**EXERCISE PROMPT:**
Starting at the first line of the data, print each line verbatim up to and including the line bearing "return (v.x, v.y)", omitting pictures.

**DATA BLOCK:**
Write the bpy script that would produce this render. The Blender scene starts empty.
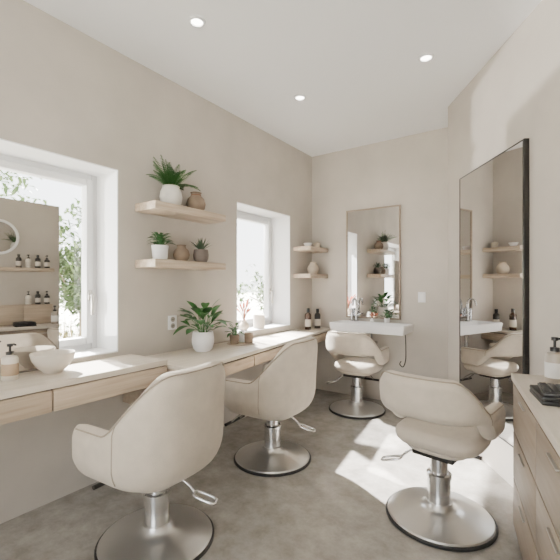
import bpy, bmesh, math, random
from mathutils import Vector, Matrix
PI = math.pi
S = bpy.context.scene
C = S.collection
random.seed(7)

# ------------------------------------------------------------------ camera constants
HC = 1.40; FPX = 384.0; HOR = 285.0; ANG = math.radians(34.9)
F = Vector((-math.sin(ANG), math.cos(ANG))); R = Vector((math.cos(ANG), math.sin(ANG)))
def ray(px):
    k = (px-280)/FPX
    return F + R*k
def onX(px, X):
    d = ray(px); return X/d.x*d.y
def onY(px, Y):
    d = ray(px); return Y/d.y*d.x
def onz(px, py, z):
    t = FPX*(HC-z)/(py-HOR); d = ray(px)*t
    return (d.x, d.y)
def cam(depth, lat):
    v = F*depth + R*lat
    return (v.x, v.y)

# ------------------------------------------------------------------ materials
def lin(c):
    return tuple(((v/255)/12.92 if v/255 <= .04045 else ((v/255+.055)/1.055)**2.4) for v in c)
def mat(name, c, rough=.5, metal=0, var=.05, scale=6, bump=0, bscale=120, stretch=(1,1,1), spec=.5, detail=4, sheen=0, c2=None, rvar=0):
    m = bpy.data.materials.new(name); m.use_nodes = True
    nt = m.node_tree; N = nt.nodes; L = nt.links
    p = N['Principled BSDF']
    c = lin(c)
    a = tuple(v*(1-var) for v in c); b = tuple(min(1, v*(1+var)) for v in c) if c2 is None else lin(c2)
    if c2 is not None: a = c
    tc = N.new('ShaderNodeTexCoord'); mp = N.new('ShaderNodeMapping'); mp.inputs['Scale'].default_value = stretch
    L.new(tc.outputs['Object'], mp.inputs['Vector'])
    no = N.new('ShaderNodeTexNoise'); no.inputs['Scale'].default_value = scale; no.inputs['Detail'].default_value = detail
    L.new(mp.outputs[0], no.inputs['Vector'])
    cr = N.new('ShaderNodeValToRGB')
    cr.color_ramp.elements[0].position = .3; cr.color_ramp.elements[1].position = .7
    cr.color_ramp.elements[0].color = (*a, 1); cr.color_ramp.elements[1].color = (*b, 1)
    L.new(no.outputs['Fac'], cr.inputs['Fac']); L.new(cr.outputs['Color'], p.inputs['Base Color'])
    p.inputs['Roughness'].default_value = rough; p.inputs['Metallic'].default_value = metal
    p.inputs['Specular IOR Level'].default_value = spec
    if sheen: p.inputs['Sheen Weight'].default_value = sheen
    if rvar:
        mr = N.new('ShaderNodeMapRange'); mr.inputs['To Min'].default_value = rough-rvar; mr.inputs['To Max'].default_value = rough+rvar
        L.new(no.outputs['Fac'], mr.inputs['Value']); L.new(mr.outputs[0], p.inputs['Roughness'])
    if bump:
        n2 = N.new('ShaderNodeTexNoise'); n2.inputs['Scale'].default_value = bscale; n2.inputs['Detail'].default_value = 3
        L.new(mp.outputs[0], n2.inputs['Vector'])
        bp = N.new('ShaderNodeBump'); bp.inputs['Strength'].default_value = bump; bp.inputs['Distance'].default_value = .01
        L.new(n2.outputs['Fac'], bp.inputs['Height']); L.new(bp.outputs[0], p.inputs['Normal'])
    return m
def emit(name, c, s):
    m = mat(name, c, .5)
    p = m.node_tree.nodes['Principled BSDF']
    p.inputs['Emission Color'].default_value = (*lin(c), 1); p.inputs['Emission Strength'].default_value = s
    return m
def glass(name):
    m = bpy.data.materials.new(name); m.use_nodes = True
    nt = m.node_tree; N = nt.nodes; L = nt.links; N.remove(N['Principled BSDF'])
    t = N.new('ShaderNodeBsdfTransparent'); g = N.new('ShaderNodeBsdfGlossy'); g.inputs['Roughness'].default_value = .02
    x = N.new('ShaderNodeMixShader'); x.inputs[0].default_value = .05
    L.new(t.outputs[0], x.inputs[1]); L.new(g.outputs[0], x.inputs[2]); L.new(x.outputs[0], N['Material Output'].inputs['Surface'])
    return m

def concrete():
    m = mat('concrete_floor', (168, 163, 156), .17, 0, .13, 1.3, bump=.010, bscale=30, detail=8, rvar=.05)
    nt = m.node_tree; N = nt.nodes; L = nt.links
    p = N['Principled BSDF']; src = p.inputs['Base Color'].links[0].from_socket
    n = N.new('ShaderNodeTexNoise'); n.inputs['Scale'].default_value = 6.5; n.inputs['Detail'].default_value = 12; n.inputs['Roughness'].default_value = .72
    tc = N.new('ShaderNodeTexCoord'); L.new(tc.outputs['Object'], n.inputs['Vector'])
    cr = N.new('ShaderNodeValToRGB'); cr.color_ramp.elements[0].position = .34; cr.color_ramp.elements[1].position = .66
    cr.color_ramp.elements[0].color = (.66, .655, .648, 1); cr.color_ramp.elements[1].color = (1.08, 1.075, 1.07, 1)
    L.new(n.outputs['Fac'], cr.inputs['Fac'])
    mx = N.new('ShaderNodeMix'); mx.data_type = 'RGBA'; mx.blend_type = 'MULTIPLY'; mx.inputs['Factor'].default_value = 1
    L.new(src, mx.inputs[6]); L.new(cr.outputs[0], mx.inputs[7]); L.new(mx.outputs[2], p.inputs['Base Color'])
    return m

M = dict(
    wall=mat('wall_plaster', (187, 180, 171), .85, 0, .08, 2.2, bump=.05, bscale=40, spec=.2, detail=7),
    ceil=mat('ceiling_paint', (252, 252, 252), .9, 0, .005, 2, spec=.2),
    white=mat('white_paint', (240, 240, 240), .45, 0, .01, 3),
    frame=mat('window_frame_paint', (220, 220, 220), .4, 0, .01, 3),
    floor=concrete(),
    wood=mat('pale_oak', (162, 145, 125), .5, 0, .10, 2.0, bump=.03, bscale=12, stretch=(22, 1.2, 22), detail=6, c2=(193, 177, 157)),
    woodx=mat('pale_oak_crosswise', (164, 147, 127), .5, 0, .10, 2.0, stretch=(1.2, 22, 22), detail=6, c2=(188, 172, 152)),
    woodtop=mat('sunlit_oak_top', (203, 192, 176), .42, 0, .10, 2.0, stretch=(18, 1.0, 18), detail=6, c2=(219, 209, 196)),  # oak colour lightened as if the worktops lay in sun
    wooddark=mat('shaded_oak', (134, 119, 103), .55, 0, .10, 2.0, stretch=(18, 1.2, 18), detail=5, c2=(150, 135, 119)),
    gap=mat('shadow_gap', (64, 55, 46), .8, 0, .1, 10),
    fabric=mat('cream_upholstery', (200, 189, 174), .85, 0, .06, 14, bump=.16, bscale=200, spec=.2, sheen=.2),
    seam=mat('seam_piping', (160, 148, 132), .8, 0, .05, 30),
    chrome=mat('brushed_chrome', (226, 225, 224), .22, .92, .04, 5, stretch=(1, 1, 30)),
    basem=mat('satin_steel', (222, 221, 219), .29, .88, .03, 3),
    rubber=mat('black_rubber', (38, 36, 35), .6, 0, .1, 20),
    dark=mat('dark_metal', (60, 57, 54), .45, .6, .1, 10),
    black=mat('black_plastic', (26, 25, 25), .4, 0, .1, 20),
    key=mat('charcoal_keys', (48, 47, 46), .5, 0, .1, 20),
    blackframe=mat('black_frame', (30, 27, 25), .45, 0, .1, 20),
    mirror=mat('mirror_glass', (236, 236, 236), .015, 1, 0, 1),
    mirror2=mat('smoked_mirror_glass', (214, 211, 207), .015, 1, 0, 1),
    alu=mat('brushed_alu_frame', (176, 172, 165), .35, .8, .04, 8),
    ceramic=mat('white_ceramic', (248, 247, 246), .3, 0, .015, 5),
    matte=mat('matte_white_pot', (224, 220, 212), .7, 0, .04, 20, bump=.15, bscale=40),
    stone=mat('beige_stoneware', (196, 183, 164), .6, 0, .06, 18, bump=.08, bscale=60),
    pale=mat('pale_stoneware', (220, 211, 198), .55, 0, .04, 18, bump=.06, bscale=60),
    clay=mat('brown_clay', (132, 114, 96), .75, 0, .14, 14, bump=.2, bscale=50),
    taupe=mat('taupe_pot', (108, 98, 91), .7, 0, .1, 16, bump=.1, bscale=50),
    soil=mat('potting_soil', (62, 48, 38), .95, 0, .3, 60, bump=.5, bscale=80),
    fern=mat('fern_green', (54, 98, 44), .5, 0, .3, 12),
    leaf=mat('leaf_green', (50, 98, 46), .4, 0, .25, 10),
    succ=mat('succulent_green', (58, 76, 56), .5, 0, .2, 20),
    twig=mat('dried_twig', (126, 78, 54), .8, 0, .2, 20),
    bloom=mat('dried_bloom', (176, 96, 72), .8, 0, .2, 20),
    amber=mat('amber_bottle', (62, 42, 30), .2, 0, .1, 10),
    darkb=mat('dark_bottle', (44, 40, 38), .3, 0, .1, 10),
    greyb=mat('warm_grey_bottle', (168, 158, 146), .3, 0, .04, 10),
    label=mat('paper_label', (206, 198, 186), .7, 0, .03, 20),
    wlabel=mat('white_label', (238, 236, 231), .7, 0, .02, 20),
    lotion=mat('cream_bottle', (222, 214, 200), .3, 0, .03, 10),
    wrap=mat('kraft_label', (176, 154, 128), .7, 0, .05, 20),
    steel=mat('polished_tap', (196, 196, 196), .14, 1, .02, 5),
    glass=glass('window_glass'),
    lamp=emit('lamp_lens', (255, 250, 240), 14),
    grass=mat('dry_grass', (176, 173, 162), .9, 0, .1, 4),
    blade=mat('grass_blade', (134, 116, 76), .8, 0, .2, 3, c2=(108, 108, 62)),
    tree=mat('tree_leaf', (60, 82, 44), .7, 0, .25, 3, c2=(92, 112, 64)),
    bark=mat('tree_bark', (96, 84, 70), .9, 0, .2, 20),
    blocker=mat('sun_blocker_sheet', (214, 210, 204), .9, 0, .03, 4),
)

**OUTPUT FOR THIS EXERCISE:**
Write the bpy script that would produce this render. The Blender scene starts empty.
import bpy, bmesh, math, random
from mathutils import Vector, Matrix
PI = math.pi
S = bpy.context.scene
C = S.collection
random.seed(7)

# ------------------------------------------------------------------ camera constants
HC = 1.40; FPX = 384.0; HOR = 285.0; ANG = math.radians(34.9)
F = Vector((-math.sin(ANG), math.cos(ANG))); R = Vector((math.cos(ANG), math.sin(ANG)))
def ray(px):
    k = (px-280)/FPX
    return F + R*k
def onX(px, X):
    d = ray(px); return X/d.x*d.y
def onY(px, Y):
    d = ray(px); return Y/d.y*d.x
def onz(px, py, z):
    t = FPX*(HC-z)/(py-HOR); d = ray(px)*t
    return (d.x, d.y)
def cam(depth, lat):
    v = F*depth + R*lat
    return (v.x, v.y)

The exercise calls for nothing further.